In bash / zsh, that's:

if [ -t 0 ]; then
  status-check --max-age "2 days" --desc "daily backup" ~/path/to/statusfile
fi

fish-shell users:

if isatty stderr
  status-check --max-age "2 days" --desc "daily backup" ~/path/to/statusfile
end

Can't you integrate into my shell automatically?

..but if I did that, how would you be confident it's working? If you put it where all your other shell startup stuff goes, you'll be confident that it's actually running.

(also I'm way too lazy to write that kind of integration, I've tried and it sucks)

How slow is it?

Super freakin' fast. It's just a couple of stat() and read() calls. time claims it takes about 4 milliseconds, and my machine is not even very fast. You could call it every time you render your shell prompt and you wouldn't notice the difference.

What do the status file(s) look like?

As illustrated in the example above, a job should:

  1. On success: write ok to the status file.

  2. On error, write error to the status file. This can be followed by a space character and some error message which will be shown to the user. e.g. error oh noes

  3. To indicate that a job is doing something (at startup, and potentially periodically throughout to indicate it's still alive), it can optionally write its PID to <status-file>.pid.

The modification time of the status / pid files will be used to determine what the most recent state of your job is.

That's all.

Can you write the status file for me?

Sure, if you're happy with some defaults.
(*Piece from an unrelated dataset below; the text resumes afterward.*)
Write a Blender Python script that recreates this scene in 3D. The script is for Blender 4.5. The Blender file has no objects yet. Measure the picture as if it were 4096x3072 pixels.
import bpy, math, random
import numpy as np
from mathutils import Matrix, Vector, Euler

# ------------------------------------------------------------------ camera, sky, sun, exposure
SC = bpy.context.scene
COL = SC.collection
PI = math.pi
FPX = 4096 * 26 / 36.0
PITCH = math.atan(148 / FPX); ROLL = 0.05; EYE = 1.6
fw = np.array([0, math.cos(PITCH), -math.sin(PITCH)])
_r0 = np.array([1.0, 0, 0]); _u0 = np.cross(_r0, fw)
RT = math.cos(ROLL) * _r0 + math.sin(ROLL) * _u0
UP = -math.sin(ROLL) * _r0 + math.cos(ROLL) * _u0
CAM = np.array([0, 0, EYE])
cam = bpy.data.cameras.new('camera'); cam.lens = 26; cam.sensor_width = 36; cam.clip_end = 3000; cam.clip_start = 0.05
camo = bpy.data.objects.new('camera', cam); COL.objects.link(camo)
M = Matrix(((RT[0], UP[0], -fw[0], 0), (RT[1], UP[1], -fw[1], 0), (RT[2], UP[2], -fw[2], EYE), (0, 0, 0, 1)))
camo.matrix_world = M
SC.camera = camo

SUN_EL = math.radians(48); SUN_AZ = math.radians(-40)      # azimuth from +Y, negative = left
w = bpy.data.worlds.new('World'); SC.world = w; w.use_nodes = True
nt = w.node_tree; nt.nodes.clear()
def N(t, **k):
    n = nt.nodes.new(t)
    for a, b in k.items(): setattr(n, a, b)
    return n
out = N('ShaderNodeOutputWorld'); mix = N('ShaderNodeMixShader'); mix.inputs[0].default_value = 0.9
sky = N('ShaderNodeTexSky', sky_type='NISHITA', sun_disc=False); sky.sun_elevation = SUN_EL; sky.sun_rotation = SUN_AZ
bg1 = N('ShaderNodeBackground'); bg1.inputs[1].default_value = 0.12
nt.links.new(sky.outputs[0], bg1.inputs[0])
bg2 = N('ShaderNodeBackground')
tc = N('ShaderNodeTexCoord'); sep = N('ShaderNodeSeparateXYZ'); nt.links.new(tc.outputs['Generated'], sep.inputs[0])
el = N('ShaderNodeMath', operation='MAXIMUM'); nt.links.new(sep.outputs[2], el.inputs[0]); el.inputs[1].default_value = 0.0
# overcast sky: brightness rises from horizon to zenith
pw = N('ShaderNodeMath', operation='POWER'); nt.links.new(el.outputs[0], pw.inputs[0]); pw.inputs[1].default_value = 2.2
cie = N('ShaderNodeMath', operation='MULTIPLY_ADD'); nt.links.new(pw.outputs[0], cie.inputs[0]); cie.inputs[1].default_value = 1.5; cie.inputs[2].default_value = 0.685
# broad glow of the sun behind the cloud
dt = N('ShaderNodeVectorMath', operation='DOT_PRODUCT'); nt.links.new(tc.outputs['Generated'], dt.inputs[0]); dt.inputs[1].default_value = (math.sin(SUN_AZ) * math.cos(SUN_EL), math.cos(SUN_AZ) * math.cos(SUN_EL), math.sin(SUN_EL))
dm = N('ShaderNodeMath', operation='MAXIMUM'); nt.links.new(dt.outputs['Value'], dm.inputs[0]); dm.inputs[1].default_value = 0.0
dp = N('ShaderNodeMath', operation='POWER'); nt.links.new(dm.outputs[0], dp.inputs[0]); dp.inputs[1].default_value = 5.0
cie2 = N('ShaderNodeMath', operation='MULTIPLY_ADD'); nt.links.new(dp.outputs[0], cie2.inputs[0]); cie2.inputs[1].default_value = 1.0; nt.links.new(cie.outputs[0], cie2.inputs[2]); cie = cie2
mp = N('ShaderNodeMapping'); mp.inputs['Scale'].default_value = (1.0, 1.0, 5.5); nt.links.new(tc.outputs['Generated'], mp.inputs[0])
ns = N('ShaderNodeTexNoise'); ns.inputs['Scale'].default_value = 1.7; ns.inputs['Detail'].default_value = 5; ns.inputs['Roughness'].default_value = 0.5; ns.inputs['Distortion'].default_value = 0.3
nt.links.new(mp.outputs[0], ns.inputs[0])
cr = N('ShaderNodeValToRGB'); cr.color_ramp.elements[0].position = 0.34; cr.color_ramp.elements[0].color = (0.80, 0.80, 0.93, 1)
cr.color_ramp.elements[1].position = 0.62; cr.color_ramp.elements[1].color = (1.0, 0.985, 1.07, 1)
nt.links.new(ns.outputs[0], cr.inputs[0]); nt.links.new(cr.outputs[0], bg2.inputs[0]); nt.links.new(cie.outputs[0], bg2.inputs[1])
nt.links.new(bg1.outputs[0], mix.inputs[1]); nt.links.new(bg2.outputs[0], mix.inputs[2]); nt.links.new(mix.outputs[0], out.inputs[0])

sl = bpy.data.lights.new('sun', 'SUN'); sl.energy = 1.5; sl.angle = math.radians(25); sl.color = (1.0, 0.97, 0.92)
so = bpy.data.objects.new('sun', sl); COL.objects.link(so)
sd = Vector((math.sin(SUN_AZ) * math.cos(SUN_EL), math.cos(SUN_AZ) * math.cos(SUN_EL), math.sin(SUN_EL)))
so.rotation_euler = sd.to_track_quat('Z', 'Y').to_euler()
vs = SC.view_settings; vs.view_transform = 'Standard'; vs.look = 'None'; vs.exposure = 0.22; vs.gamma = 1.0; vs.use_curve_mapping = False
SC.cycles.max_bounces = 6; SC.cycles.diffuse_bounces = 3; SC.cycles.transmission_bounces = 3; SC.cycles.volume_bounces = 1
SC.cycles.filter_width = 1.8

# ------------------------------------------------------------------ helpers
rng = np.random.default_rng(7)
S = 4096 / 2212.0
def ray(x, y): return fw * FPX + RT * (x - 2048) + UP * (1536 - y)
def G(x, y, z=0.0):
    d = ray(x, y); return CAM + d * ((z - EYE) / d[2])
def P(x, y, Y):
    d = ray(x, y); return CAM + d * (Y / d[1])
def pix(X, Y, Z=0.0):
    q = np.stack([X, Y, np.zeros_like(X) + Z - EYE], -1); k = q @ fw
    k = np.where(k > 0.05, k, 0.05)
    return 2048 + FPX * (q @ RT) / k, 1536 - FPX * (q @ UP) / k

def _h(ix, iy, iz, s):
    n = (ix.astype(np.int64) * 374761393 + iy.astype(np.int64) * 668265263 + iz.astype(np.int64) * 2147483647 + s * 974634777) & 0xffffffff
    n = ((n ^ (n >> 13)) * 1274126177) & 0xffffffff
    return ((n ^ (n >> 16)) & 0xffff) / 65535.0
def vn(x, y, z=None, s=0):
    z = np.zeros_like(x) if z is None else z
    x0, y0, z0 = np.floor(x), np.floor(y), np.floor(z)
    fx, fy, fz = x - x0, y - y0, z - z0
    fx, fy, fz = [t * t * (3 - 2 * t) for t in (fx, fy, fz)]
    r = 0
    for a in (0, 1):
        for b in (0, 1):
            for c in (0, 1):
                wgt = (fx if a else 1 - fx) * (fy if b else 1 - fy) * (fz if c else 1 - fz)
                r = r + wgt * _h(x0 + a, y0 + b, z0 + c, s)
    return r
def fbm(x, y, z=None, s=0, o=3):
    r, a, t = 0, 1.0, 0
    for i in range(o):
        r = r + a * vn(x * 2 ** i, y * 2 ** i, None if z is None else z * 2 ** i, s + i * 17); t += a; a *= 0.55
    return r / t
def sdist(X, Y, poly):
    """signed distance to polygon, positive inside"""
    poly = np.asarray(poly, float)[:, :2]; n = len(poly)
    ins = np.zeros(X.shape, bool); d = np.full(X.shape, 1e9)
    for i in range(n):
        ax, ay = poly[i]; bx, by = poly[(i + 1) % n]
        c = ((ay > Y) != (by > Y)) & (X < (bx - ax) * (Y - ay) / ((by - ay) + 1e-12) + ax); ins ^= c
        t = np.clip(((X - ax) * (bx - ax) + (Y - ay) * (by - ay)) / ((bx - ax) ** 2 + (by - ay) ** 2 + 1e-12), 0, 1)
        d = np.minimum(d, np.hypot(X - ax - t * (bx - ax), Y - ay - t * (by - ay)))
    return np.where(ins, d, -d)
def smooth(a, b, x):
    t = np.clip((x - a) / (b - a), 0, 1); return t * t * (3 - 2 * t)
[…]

Run status-check -f PATH --run some-command -xyz foo to execute some-command -xyz foo with additional tracking:

  • Before executing, the pid status file is written.
  • If the process exits with a zero exit status, ok is written to the status file.
  • If the process is killed or exits unsuccessfully, error is written, along with any output that was written to standard error.

Compilation

You'll need ocaml, ocamlfind and ocamlbuild.